Of course, that ultimate victory over death happens only when we can face death honestly.  True victory over death is when we can see death in the light we hear about in today’s reading from Revelation.  Only then do we realize that death has no victory over us. Because of what happened on Easter, because of the Resurrection, because Jesus did die, yes, but God raised him that tomb, and because Jesus walked victorious upon the chains of death, we know now death does not have the last word in our lives.

 Over these past several years, I can tell you, it would’ve been easy for me to just give into this victory death strives for over life.  Mourning does that do us.  It weakens us and saps our energies from us. We all get stuck in mourning patterns.  

But, for us Christians, we can’t be stuck in such death.  We must live.  And we must move forward.  We must  stand up against death. I can tell you that, right now, in my own life, I am very tired of death.  I am weary of dealing directly with it.  I am tired of dealing with its after-effects.  I am tired of dealing with its seemingly overpowering presence.

But, standing up to death, even when we’re sick of it, is not easy.  Choosing life, with all its uncertainties, can be scary. Even when moving forward into life  and living our lives fully and completely, we realize it can be frightening.  We are, after all, heading into the future which is unknown to us.

But that, again, is what I love about Revelation.  What Revelation promises to us, through all that poetry and imagery, is that death will lose, hatred will lose, violence will lose, evil will lose, war will lose—and goodness, and holiness and LIFE will be victorious.  

That isn’t wishful thinking.  That’s isn’t being naïve. Rather, this is what it means to be a Christian.   This is what it means to believe in the God of life. That is what I means to follow Jesus.

Yes, following Jesus means following him to the Cross and to that dark tomb.   And to death, yes. But it also means following him into the great unknown on the other side of the Cross and the tomb—into that glorious, light-filled, unending life that swallows up death and darkness and war once and for all. It means following him to the point in which the God of unending life raises him—and us—into unending life as well.

“And there will be no more night,” St. John tells us in his Revelation. “they”—we—“will need no light of lamp or sun, for the Lord God will be [our] light, and [we] will reign for ever and ever.”

Those are words of absolute and glorious victory.  But more so, they are words of life—of a life that goes on forever and ever.
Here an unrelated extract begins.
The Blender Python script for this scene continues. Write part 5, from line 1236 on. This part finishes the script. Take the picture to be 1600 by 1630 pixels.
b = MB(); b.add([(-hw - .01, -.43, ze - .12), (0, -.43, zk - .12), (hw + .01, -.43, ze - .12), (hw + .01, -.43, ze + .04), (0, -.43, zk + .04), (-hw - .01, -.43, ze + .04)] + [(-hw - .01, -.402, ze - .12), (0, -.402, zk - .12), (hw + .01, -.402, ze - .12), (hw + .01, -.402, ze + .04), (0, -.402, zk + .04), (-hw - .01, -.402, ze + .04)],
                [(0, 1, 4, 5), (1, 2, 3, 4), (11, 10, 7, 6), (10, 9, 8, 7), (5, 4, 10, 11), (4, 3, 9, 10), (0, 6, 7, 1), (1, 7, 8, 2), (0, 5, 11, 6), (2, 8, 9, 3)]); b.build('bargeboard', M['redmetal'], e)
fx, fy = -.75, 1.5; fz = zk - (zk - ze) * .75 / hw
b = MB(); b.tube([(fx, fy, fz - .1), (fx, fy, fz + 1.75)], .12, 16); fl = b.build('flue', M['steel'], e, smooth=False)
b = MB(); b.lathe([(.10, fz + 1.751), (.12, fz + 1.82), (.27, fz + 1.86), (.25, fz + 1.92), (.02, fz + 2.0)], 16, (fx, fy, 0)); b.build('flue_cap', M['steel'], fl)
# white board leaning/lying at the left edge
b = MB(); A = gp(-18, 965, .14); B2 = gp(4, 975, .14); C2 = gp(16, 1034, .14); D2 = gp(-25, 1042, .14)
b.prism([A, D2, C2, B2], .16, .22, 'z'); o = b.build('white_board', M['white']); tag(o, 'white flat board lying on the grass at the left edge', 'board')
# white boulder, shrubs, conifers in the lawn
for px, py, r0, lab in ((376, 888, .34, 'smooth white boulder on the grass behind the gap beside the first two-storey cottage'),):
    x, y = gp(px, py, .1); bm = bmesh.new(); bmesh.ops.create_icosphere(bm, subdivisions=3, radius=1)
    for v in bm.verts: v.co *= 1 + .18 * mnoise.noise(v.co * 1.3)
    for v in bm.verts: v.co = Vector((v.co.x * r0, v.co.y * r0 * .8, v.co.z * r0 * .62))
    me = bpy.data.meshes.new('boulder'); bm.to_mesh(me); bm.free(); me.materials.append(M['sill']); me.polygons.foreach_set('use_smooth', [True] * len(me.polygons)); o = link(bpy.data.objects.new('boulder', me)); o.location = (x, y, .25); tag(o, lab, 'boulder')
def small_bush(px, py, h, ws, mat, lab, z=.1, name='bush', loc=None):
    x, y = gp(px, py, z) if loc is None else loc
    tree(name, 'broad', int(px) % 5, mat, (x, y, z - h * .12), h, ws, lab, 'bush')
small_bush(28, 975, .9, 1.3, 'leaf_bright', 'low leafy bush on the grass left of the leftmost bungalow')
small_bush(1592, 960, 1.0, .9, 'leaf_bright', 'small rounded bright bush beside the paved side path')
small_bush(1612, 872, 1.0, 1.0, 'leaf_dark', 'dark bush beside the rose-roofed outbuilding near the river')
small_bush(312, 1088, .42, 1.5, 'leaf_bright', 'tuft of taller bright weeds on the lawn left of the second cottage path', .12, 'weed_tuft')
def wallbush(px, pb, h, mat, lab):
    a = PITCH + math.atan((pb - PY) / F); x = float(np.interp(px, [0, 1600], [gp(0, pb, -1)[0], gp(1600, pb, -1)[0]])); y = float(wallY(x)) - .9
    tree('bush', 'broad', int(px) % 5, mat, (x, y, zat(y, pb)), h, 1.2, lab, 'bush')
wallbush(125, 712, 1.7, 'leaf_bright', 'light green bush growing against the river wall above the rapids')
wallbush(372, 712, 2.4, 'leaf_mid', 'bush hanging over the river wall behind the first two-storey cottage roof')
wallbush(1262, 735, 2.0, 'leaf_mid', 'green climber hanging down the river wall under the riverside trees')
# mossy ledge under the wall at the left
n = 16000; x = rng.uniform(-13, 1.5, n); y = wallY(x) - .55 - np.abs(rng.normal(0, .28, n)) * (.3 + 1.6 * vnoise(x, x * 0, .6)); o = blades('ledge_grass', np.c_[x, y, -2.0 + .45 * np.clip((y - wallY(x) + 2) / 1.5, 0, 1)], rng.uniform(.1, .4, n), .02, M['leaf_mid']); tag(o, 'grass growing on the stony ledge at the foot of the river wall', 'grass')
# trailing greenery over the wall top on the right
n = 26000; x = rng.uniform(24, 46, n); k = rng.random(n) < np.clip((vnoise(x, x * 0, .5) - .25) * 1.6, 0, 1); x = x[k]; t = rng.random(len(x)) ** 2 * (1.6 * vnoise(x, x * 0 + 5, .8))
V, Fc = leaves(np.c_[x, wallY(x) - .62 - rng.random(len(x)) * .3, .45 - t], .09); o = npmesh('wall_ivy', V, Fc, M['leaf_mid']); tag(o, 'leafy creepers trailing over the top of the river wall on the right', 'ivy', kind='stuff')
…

As we travel through these last days of Easter, as we head into this week in which we celebrate Jesus’ ascension to that place of life and light, into that place in which the God of life and light dwells, let us do so with true Easter joy.  Let us do so rejoicing from the very core of our bodies. We are alive.   This morning, we are alive.  Life is in us.  And it is very, very good.   We have much to be thankful for and in which to rejoice. So, let us be thankful for this life.  Let us rejoice in it.   And let us realize that in rejoicing in our lives and in the life within each of us, God has truly prepared for us, as we heard in our collect this morning, “such good things as surpass our understanding.” Amen.